Fino a cento volte in più rispetto al passato e molto più di quanto non si riscontri nell’acqua di rubinetto. Nulla di percepibile all’occhio umano.
La ricerca, pubblicata sulla rivista Pnas (Proceedings of the National Academy of Sciences, organo ufficiale della National Academy of Sciences), ha dato la stura ad un ampio dibattito.
Le analisi di laboratorio, effettuate con strumenti di ultimissima generazione, hanno individuato da un minimo di 110 mila a un massimo di 370mila particelle di plastica. Si tratta in larga parte di nanoplastiche, riconducibili a sette tipologie differenti.
Tra queste, come ci si poteva attendere, figurano quantità significative di Pet – il polietilene tereftalato – utilizzato su larga scala per imbottigliare il 70% delle bottiglie per bevande e liquidi alimentari di tutto il mondo.
A sorpresa, più presente del Pet è risultata la poliammide, una classe particolare di nylon speciali che paradossalmente secondo Beizhan Yan – coautore dello studio e chimico ambientale al Lamont-Doherty Earth Observatory della Columbia University – potrebbe derivare dai filtri di plastica utilizzati per purificare l’acqua prima dell’imbottigliamento.

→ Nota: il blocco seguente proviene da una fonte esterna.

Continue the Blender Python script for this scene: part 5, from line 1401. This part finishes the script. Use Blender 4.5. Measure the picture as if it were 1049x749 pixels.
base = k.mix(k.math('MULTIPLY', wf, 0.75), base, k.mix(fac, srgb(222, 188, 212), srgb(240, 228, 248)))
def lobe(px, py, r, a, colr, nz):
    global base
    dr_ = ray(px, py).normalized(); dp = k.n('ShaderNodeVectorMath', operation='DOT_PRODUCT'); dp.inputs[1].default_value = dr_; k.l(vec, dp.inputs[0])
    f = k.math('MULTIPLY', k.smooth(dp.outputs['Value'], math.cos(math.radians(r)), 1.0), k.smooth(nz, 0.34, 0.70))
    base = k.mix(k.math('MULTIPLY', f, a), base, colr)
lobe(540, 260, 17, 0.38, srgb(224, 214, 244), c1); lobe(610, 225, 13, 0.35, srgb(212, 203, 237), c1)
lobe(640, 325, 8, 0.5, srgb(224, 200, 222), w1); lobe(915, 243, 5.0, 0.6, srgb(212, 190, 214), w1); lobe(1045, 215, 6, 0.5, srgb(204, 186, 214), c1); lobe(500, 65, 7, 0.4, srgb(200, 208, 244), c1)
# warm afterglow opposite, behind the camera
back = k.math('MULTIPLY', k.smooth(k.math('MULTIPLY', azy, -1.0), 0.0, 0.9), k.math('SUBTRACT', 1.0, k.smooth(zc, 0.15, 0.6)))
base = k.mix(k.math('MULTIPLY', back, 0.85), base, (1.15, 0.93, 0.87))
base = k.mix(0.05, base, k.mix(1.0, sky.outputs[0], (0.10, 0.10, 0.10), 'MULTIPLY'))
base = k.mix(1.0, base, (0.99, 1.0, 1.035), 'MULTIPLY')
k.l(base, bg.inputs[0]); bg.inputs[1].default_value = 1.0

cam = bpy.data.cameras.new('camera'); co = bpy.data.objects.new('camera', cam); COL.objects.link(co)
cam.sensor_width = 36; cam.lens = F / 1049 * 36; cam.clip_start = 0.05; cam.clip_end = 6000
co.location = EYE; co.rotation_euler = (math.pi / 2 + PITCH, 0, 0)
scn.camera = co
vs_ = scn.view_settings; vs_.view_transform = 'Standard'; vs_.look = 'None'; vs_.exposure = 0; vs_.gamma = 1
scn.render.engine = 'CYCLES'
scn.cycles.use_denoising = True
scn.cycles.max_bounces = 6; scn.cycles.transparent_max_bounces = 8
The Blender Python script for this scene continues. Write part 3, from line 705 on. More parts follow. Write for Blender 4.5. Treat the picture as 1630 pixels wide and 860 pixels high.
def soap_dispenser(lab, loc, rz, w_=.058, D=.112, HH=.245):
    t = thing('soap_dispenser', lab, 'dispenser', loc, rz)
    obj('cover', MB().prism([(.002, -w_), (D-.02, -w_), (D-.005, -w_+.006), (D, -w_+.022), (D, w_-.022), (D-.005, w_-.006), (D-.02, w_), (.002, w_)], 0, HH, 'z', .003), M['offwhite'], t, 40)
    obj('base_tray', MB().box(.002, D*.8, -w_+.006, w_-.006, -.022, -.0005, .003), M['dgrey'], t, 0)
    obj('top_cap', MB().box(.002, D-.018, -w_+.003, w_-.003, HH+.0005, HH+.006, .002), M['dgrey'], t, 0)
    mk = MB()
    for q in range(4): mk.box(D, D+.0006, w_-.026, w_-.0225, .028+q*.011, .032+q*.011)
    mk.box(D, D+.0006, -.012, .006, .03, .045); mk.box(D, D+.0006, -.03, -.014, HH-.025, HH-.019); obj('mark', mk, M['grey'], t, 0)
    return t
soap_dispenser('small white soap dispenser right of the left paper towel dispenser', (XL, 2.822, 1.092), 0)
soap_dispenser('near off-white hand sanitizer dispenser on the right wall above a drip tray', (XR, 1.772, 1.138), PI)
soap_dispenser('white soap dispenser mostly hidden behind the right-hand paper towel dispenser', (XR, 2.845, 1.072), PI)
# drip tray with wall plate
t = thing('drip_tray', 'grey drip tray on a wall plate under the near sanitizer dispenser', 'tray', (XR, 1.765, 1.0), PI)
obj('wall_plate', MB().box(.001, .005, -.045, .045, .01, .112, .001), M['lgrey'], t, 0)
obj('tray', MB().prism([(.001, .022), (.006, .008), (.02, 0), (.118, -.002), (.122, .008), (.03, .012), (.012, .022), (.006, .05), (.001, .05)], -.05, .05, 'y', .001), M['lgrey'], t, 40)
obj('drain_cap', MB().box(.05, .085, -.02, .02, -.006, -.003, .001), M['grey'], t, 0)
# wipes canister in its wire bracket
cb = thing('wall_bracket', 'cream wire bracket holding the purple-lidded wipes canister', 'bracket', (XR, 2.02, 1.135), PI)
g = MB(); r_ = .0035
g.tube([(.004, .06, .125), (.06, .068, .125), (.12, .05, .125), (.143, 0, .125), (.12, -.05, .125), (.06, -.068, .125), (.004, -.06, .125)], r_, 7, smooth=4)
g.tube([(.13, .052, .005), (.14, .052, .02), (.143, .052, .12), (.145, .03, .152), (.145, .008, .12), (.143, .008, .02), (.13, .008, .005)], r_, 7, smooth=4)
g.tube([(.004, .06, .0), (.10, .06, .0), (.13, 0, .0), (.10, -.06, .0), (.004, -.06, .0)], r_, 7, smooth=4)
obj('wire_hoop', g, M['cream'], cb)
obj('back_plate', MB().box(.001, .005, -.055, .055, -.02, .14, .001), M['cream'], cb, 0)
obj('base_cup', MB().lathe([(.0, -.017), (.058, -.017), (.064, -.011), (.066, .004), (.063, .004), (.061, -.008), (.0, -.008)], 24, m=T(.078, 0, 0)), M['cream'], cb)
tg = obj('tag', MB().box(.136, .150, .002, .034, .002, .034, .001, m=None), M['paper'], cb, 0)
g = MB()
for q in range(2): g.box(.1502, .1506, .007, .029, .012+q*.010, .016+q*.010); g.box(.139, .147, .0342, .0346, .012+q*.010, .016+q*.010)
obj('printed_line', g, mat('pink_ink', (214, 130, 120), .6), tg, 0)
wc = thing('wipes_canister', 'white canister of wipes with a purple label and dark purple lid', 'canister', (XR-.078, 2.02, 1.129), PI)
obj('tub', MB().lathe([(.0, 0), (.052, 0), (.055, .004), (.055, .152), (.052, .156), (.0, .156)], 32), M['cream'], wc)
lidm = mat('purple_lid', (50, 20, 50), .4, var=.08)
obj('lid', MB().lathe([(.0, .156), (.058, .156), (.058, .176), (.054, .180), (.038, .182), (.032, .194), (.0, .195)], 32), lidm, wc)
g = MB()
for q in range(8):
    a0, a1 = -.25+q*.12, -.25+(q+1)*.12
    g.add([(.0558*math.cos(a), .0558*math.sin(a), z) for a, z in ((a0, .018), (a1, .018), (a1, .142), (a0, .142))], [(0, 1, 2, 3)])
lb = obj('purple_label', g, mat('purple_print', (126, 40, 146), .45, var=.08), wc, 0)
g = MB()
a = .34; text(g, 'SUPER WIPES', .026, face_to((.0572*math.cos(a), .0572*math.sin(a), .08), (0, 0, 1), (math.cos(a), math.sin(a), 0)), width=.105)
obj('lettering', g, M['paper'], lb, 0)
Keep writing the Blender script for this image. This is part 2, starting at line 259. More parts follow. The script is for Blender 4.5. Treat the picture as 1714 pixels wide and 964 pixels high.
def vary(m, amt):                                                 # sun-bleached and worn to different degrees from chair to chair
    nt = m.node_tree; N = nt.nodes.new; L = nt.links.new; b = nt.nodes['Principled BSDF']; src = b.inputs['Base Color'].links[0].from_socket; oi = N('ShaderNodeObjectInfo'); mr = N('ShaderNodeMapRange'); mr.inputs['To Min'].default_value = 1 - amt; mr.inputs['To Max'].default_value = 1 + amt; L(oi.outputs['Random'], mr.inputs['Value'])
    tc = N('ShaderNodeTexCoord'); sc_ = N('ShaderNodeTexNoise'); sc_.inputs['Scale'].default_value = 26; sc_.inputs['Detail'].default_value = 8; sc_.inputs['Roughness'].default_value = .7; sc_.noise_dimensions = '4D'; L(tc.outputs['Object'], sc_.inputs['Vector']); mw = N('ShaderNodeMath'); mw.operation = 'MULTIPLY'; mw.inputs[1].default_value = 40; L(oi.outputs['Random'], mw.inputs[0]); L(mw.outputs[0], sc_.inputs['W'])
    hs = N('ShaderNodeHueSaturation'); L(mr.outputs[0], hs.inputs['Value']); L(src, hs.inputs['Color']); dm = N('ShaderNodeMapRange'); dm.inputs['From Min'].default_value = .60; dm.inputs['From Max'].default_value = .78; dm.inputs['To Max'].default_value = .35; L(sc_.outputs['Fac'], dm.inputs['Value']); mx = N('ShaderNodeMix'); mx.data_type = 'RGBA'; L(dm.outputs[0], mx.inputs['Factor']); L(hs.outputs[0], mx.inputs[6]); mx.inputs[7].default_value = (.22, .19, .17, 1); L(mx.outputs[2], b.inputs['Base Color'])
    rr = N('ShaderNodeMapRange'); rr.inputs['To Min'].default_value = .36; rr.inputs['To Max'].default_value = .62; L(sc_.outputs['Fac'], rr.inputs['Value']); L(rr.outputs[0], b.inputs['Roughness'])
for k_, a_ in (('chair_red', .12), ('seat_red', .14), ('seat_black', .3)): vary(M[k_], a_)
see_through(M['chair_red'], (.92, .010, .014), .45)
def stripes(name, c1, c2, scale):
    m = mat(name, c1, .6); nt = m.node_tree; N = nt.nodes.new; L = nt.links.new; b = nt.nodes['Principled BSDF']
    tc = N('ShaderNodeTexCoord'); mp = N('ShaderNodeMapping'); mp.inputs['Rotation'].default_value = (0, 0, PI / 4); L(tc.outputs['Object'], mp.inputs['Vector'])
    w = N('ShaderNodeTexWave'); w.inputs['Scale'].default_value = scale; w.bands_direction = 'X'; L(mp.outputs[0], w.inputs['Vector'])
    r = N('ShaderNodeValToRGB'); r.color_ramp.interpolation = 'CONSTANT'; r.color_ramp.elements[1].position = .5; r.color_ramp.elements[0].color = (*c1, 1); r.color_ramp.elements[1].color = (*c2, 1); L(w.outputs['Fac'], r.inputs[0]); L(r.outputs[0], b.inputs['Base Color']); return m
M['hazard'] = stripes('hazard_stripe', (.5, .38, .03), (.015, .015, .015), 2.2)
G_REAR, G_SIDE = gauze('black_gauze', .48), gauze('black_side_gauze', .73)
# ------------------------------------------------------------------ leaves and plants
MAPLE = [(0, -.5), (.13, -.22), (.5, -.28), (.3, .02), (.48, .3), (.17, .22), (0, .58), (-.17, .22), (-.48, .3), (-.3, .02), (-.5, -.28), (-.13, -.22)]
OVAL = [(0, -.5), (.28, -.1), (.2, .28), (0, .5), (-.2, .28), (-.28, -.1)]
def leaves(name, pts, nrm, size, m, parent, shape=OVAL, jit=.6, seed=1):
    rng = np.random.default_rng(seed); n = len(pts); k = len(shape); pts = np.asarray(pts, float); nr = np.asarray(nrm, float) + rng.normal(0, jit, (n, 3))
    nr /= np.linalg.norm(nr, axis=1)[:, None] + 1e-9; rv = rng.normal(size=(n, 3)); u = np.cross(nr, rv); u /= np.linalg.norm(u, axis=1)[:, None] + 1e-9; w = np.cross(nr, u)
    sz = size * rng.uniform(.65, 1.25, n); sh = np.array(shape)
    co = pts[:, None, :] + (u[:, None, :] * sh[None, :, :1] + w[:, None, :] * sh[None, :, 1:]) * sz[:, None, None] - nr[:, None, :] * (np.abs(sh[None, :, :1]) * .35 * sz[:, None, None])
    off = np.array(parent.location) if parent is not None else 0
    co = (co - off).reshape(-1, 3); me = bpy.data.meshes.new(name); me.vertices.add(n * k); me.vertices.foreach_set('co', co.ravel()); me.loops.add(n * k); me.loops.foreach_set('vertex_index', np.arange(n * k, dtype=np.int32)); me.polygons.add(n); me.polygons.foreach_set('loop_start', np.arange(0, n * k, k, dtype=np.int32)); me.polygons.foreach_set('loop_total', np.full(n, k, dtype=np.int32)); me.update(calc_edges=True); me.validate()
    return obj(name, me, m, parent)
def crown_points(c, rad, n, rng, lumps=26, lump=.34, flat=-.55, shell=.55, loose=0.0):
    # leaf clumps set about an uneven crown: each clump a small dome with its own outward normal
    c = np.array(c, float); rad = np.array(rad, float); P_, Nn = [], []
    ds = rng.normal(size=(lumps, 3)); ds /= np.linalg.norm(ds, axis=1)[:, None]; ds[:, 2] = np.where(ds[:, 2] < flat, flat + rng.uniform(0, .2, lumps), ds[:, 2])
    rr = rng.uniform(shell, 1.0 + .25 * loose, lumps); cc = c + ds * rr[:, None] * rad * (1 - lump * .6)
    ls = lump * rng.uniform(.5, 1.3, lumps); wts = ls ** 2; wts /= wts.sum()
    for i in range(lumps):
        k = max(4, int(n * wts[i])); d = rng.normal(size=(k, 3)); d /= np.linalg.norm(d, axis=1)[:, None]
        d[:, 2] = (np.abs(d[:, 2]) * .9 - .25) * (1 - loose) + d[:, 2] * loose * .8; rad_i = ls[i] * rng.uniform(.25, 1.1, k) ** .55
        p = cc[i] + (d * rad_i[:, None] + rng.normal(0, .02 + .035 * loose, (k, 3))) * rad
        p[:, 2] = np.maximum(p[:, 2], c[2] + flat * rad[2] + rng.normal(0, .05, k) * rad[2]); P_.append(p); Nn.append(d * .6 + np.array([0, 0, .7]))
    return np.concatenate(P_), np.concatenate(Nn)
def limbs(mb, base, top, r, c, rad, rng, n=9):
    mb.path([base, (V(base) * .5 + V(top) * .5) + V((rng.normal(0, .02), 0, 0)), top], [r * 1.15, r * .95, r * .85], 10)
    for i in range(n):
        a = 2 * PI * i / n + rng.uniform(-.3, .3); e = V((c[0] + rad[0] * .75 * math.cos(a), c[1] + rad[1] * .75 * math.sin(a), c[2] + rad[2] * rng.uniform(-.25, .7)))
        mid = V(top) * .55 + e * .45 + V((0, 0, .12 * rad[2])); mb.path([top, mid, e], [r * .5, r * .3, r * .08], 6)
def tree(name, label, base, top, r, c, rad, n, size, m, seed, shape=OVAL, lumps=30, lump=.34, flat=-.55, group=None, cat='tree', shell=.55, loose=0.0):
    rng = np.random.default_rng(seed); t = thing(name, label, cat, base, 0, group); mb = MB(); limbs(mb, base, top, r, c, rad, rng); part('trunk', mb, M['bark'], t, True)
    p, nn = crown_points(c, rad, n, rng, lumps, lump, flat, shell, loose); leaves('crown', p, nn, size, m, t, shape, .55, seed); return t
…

E ancora: polistirene, polivinilcloruro e polimetilmetacrilato, materiali utilizzati nei processi industriali. E l’incognita di un’alta percentuale (circa il 90%) di nanoparticelle che i ricercatori non sono stati in grado di identificare.
Insomma, quanto basta per accendere i riflettori su un grande business mondiale, proprio mentre la presenza di micro e nano plastiche viene certificata un po’ ovunque, negli ecosistemi; persino in Antartide. Stavolta però il rischio è di ingerirle direttamente, non attraverso la catena trofica degli ecosistemi dai quali preleviamo il nostro cibo. Tra acqua e bevande varie, con il +100% delle vendite in 10 anni – dal 2009 al 2019 – l’Italia è tra i principali consumatori di bottiglie di plastica.
Tuttavia, da più parti si invoca prudenza; la stessa Organizzazione Mondiale della Sanità, a margine di un ampio studio pubblicato nel 2019, aveva già frenato sul legame fra microplastiche e nanoplastiche e salute umana, suggerendo la necessità di nuove ricerche.
Quanto invece alla produzione globale di plastica, non sembra conoscere crisi: si è passati dai 2 milioni di tonnellate negli anni ’50 agli oltre 400 del 2022.